● The exercise: Begin with the first line of the material and copy each line word for word through the line that contains "from mathutils.geometry import"; the pictures are left out.

● Information provided:
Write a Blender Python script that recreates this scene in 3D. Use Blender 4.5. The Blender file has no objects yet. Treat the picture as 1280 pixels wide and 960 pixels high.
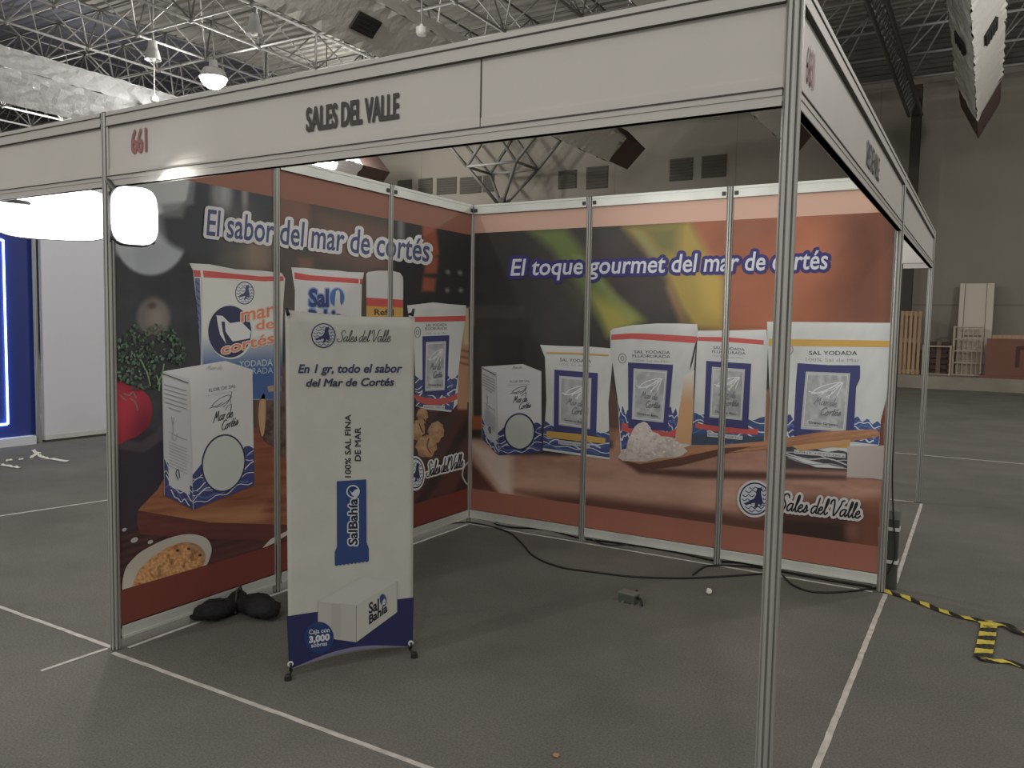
import bpy, bmesh, math, random
import numpy as np
from mathutils import Vector, Matrix
from mathutils.geometry import tessellate_polygon

# ------------------------------------------------------------------ camera
SC = bpy.context.scene
COL = SC.collection
FOC = 1003.35
CAM = np.array([3.447, -2.2222, 1.5438])
YAW, PITCH, ROLL = -0.53399, -0.07157, 0.018277
def _axes():
    a, b, c = YAW, PITCH, ROLL
    f = np.array([math.cos(b)*math.sin(a), math.cos(b)*math.cos(a), math.sin(b)])
    r = np.array([math.cos(a), -math.sin(a), 0.0])
    u = np.cross(r, f)
    return r*math.cos(c)+u*math.sin(c), -r*math.sin(c)+u*math.cos(c), f
AR, AU, AF = _axes()
cd = bpy.data.cameras.new('camera')
cam = bpy.data.objects.new('camera', cd)
COL.objects.link(cam)
cd.sensor_width = 36.0
cd.lens = 36.0*FOC/1280.0
cd.clip_start = 0.05
cd.clip_end = 300
m = Matrix.Identity(4)
for i in range(3):
    m[i][0], m[i][1], m[i][2], m[i][3] = AR[i], AU[i], -AF[i], CAM[i]
cam.matrix_world = m
SC.camera = cam
# ------------------------------------------------------------------ view, world, hall lights and added fill lights
SC.view_settings.view_transform = 'Standard'
SC.view_settings.look = 'None'
SC.view_settings.gamma = 1.0
SC.view_settings.use_curve_mapping = False
SC.view_settings.exposure = 0.0
W = bpy.data.worlds.new('hall_air'); SC.world = W
W.use_nodes = True
bgn = W.node_tree.nodes['Background']
bgn.inputs[0].default_value = (1.0, 0.975, 0.92, 1)
bgn.inputs[1].default_value = 0.55
def area(loc, target, power, size, color=(1, 1, 1), shape='DISK', spread=math.pi):
    l = bpy.data.lights.new('hall_or_fill_light', 'AREA'); l.shape = shape
    l.size = size; l.energy = power; l.color = color; l.spread = spread
    o = bpy.data.objects.new('hall_or_fill_light', l); COL.objects.link(o)
    o.location = loc
    o.rotation_euler = (Vector(target)-Vector(loc)).to_track_quat('-Z', 'Y').to_euler()
    return o
def bulb(loc, power, radius=.3, color=(1, .975, .94)):
    l = bpy.data.lights.new('hall_or_fill_light', 'POINT'); l.energy = power; l.shadow_soft_size = radius; l.color = color
    o = bpy.data.objects.new('hall_or_fill_light', l); COL.objects.link(o); o.location = loc
    return o
for p, e in [((-14.2, 12.0, 7.7), 900), ((-13, 0, 8.0), 700), ((-3, -9, 8.0), 600), ((7, -10, 8.0), 500), ((-5, 4, 7.6), 500), ((-24, 14, 8.0), 900), ((-16.3, 19.5, 7.9), 700), ((-9, 13, 6.2), 480), ((9, 12, 7.0), 800)]:  # last pair: added fill with no fixture, to brighten the far wall
    bulb(p, e)
# ------------------------------------------------------------------ helpers
def lin1(c):
    c = np.asarray(c, float)/255.0
    return np.where(c <= 0.04045, c/12.92, ((c+0.055)/1.055)**2.4)
def L(r, g, b, k=1.0):
    v = lin1((r, g, b))*k
    return (float(v[0]), float(v[1]), float(v[2]), 1.0)
def ray(px, py):
    px = np.asarray(px, float); py = np.asarray(py, float)
    return AF+np.multiply.outer((px-640)/FOC, AR)-np.multiply.outer((py-480)/FOC, AU)
def hit(px, py, p0, n):
    d = ray(px, py); p0 = np.asarray(p0, float); n = np.asarray(n, float)
    t = ((p0-CAM)@n)/(d@n)
    return CAM+d*np.asarray(t)[..., None]
def flr(px, py, z=0.0):
    return Vector(hit(px, py, (0, 0, z), (0, 0, 1)))
def proj(p):
    d = np.asarray(p, float)-CAM; z = d@AF
    return 640+FOC*(d@AR)/z, 480-FOC*(d@AU)/z, z
MATS = {}
def mat(name, col, rough=0.6, metal=0.0, noise=0.0, nscale=8.0, bump=0.0, bscale=60.0, emit=None, estr=0.0, col2=None, spec=0.5, stretch=None):
    if name in MATS: return MATS[name]
    M = bpy.data.materials.new(name); M.use_nodes = True
    nt = M.node_tree; b = nt.nodes['Principled BSDF']
    b.inputs['Base Color'].default_value = col
    b.inputs['Roughness'].default_value = rough
    b.inputs['Metallic'].default_value = metal
    b.inputs['Specular IOR Level'].default_value = spec
    tc = nt.nodes.new('ShaderNodeTexCoord')
    vec = tc.outputs['Object']
    if stretch:
        mp = nt.nodes.new('ShaderNodeMapping'); mp.inputs['Scale'].default_value = stretch
        nt.links.new(vec, mp.inputs['Vector']); vec = mp.outputs[0]
    if noise or col2:
        n = nt.nodes.new('ShaderNodeTexNoise'); n.inputs['Scale'].default_value = nscale
        n.inputs['Detail'].default_value = 6
        nt.links.new(vec, n.inputs['Vector'])
        mx = nt.nodes.new('ShaderNodeMix'); mx.data_type = 'RGBA'
        mx.inputs[6].default_value = col
        c2 = col2 if col2 else tuple(v*(1-noise) for v in col[:3])+(1,)
        mx.inputs[7].default_value = c2
        rp = nt.nodes.new('ShaderNodeMapRange'); rp.inputs[1].default_value = .35; rp.inputs[2].default_value = .65
        nt.links.new(n.outputs['Fac'], rp.inputs[0]); nt.links.new(rp.outputs[0], mx.inputs[0])
        nt.links.new(mx.outputs[2], b.inputs['Base Color'])
    if bump:
        n2 = nt.nodes.new('ShaderNodeTexNoise'); n2.inputs['Scale'].default_value = bscale
        n2.inputs['Detail'].default_value = 4
        nt.links.new(vec, n2.inputs['Vector'])
        bp = nt.nodes.new('ShaderNodeBump'); bp.inputs['Strength'].default_value = bump; bp.inputs['Distance'].default_value = .05
        nt.links.new(n2.outputs['Fac'], bp.inputs['Height']); nt.links.new(bp.outputs[0], b.inputs['Normal'])
    if emit:
        b.inputs['Emission Color'].default_value = emit; b.inputs['Emission Strength'].default_value = estr
    MATS[name] = M
    return M
def tag(o, label=None, cat=None, group=None, kind=None):
    if label: o['label'] = label
    if cat: o['category'] = cat
    if group: o['group'] = group
    if kind: o['kind'] = kind
    return o
def empty(name, loc=(0, 0, 0), label=None, cat=None, group=None, rz=0.0):
    o = bpy.data.objects.new(name, None); COL.objects.link(o)
    o.location = loc; o.rotation_euler = (0, 0, rz); o.empty_display_size = .1
    return tag(o, label, cat, group)
class MB:
    """collects shapes (in the parent's own coordinates) for one mesh"""
    def __init__(s): s.bm = bmesh.new()
    def box(s, x0, x1, y0, y1, z0, z1, mtx=None, bevel=0.0):
        r = bmesh.ops.create_cube(s.bm, size=1.0)['verts']
        for v in r:
            v.co = Vector((x0+(v.co.x+.5)*(x1-x0), y0+(v.co.y+.5)*(y1-y0), z0+(v.co.z+.5)*(z1-z0)))
        if bevel:
            es = list({e for v in r for e in v.link_edges})
            r2 = bmesh.ops.bevel(s.bm, geom=es, offset=bevel, segments=2, affect='EDGES', profile=.5)
            r = list({v for f in r2['faces'] for v in f.verts} | {v for v in r if v.is_valid})
        if mtx is not None:
            for v in r: v.co = mtx @ v.co
        return r
    def tube(s, pts, rad, seg=8, caps=True):
        pts = [Vector(p) for p in pts]; rings = []; n = len(pts)
        up = Vector((0, 0, 1)); side = None
        for i, p in enumerate(pts):
            t = (pts[min(i+1, n-1)]-pts[max(i-1, 0)])
            if t.length < 1e-9: t = Vector((0, 0, 1))
            t.normalize()
            if side is None:
                a = up if abs(t.z) < .95 else Vector((1, 0, 0))
                side = t.cross(a).normalized()
            else:
                side = (side-t*side.dot(t))
                side = side.normalized() if side.length > 1e-6 else t.orthogonal().normalized()
            w = t.cross(side)
            r_ = rad[i] if isinstance(rad, (list, tuple)) else rad
            rings.append([s.bm.verts.new(p+(side*math.cos(2*math.pi*k/seg)+w*math.sin(2*math.pi*k/seg))*r_) for k in range(seg)])
        for a, b in zip(rings, rings[1:]):
            for k in range(seg):
                s.bm.faces.new((a[k], a[(k+1) % seg], b[(k+1) % seg], b[k]))
        if caps:
            s.bm.faces.new(list(reversed(rings[0]))); s.bm.faces.new(rings[-1])
        return [v for r in rings for v in r]
    def lathe(s, prof, seg=24, loc=(0, 0, 0), mtx=None):
        rings = []
        for (r, z) in prof:
            if r < 1e-6:
                rings.append([s.bm.verts.new((loc[0], loc[1], loc[2]+z))])
            else:
                rings.append([s.bm.verts.new((loc[0]+r*math.cos(2*math.pi*k/seg), loc[1]+r*math.sin(2*math.pi*k/seg), loc[2]+z)) for k in range(seg)])
        for a, b in zip(rings, rings[1:]):
            for k in range(seg):
                k2 = (k+1) % seg
                q = [a[k % len(a)], a[k2 % len(a)], b[k2 % len(b)], b[k % len(b)]]
                q2 = []
                for v in q:
                    if v not in q2: q2.append(v)
                if len(q2) > 2: s.bm.faces.new(q2)
        if mtx is not None:
            for r in rings:
                for v in r: v.co = mtx @ v.co
    def prism(s, pts2, z0, z1, mtx=None, caps=True):
        a = [s.bm.verts.new((x, y, z0)) for x, y in pts2]; b = [s.bm.verts.new((x, y, z1)) for x, y in pts2]
        n = len(a)
        for k in range(n):
            s.bm.faces.new((a[k], a[(k+1) % n], b[(k+1) % n], b[k]))
        if caps:
            s.bm.faces.new(list(reversed(a))); s.bm.faces.new(b)
        if mtx is not None:
            for v in a+b: v.co = mtx @ v.co
    def face(s, pts):
        return s.bm.faces.new([s.bm.verts.new(p) for p in pts])
    def build(s, name, material, parent=None, smooth=False):
        bmesh.ops.recalc_face_normals(s.bm, faces=s.bm.faces[:])
        me = bpy.data.meshes.new(name); s.bm.to_mesh(me); s.bm.free()
        if smooth:
            for p in me.polygons: p.use_smooth = True
        me.materials.append(material)
        o = bpy.data.objects.new(name, me); COL.objects.link(o)
        if parent: o.parent = parent
        return o
def copy_tree(o, parent=None):
    c = o.copy(); COL.objects.link(c)
    if parent: c.parent = parent
    for ch in list(o.children): copy_tree(ch, c)
    return c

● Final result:
Write a Blender Python script that recreates this scene in 3D. Use Blender 4.5. The Blender file has no objects yet. Treat the picture as 1280 pixels wide and 960 pixels high.
import bpy, bmesh, math, random
import numpy as np
from mathutils import Vector, Matrix
from mathutils.geometry import tessellate_polygon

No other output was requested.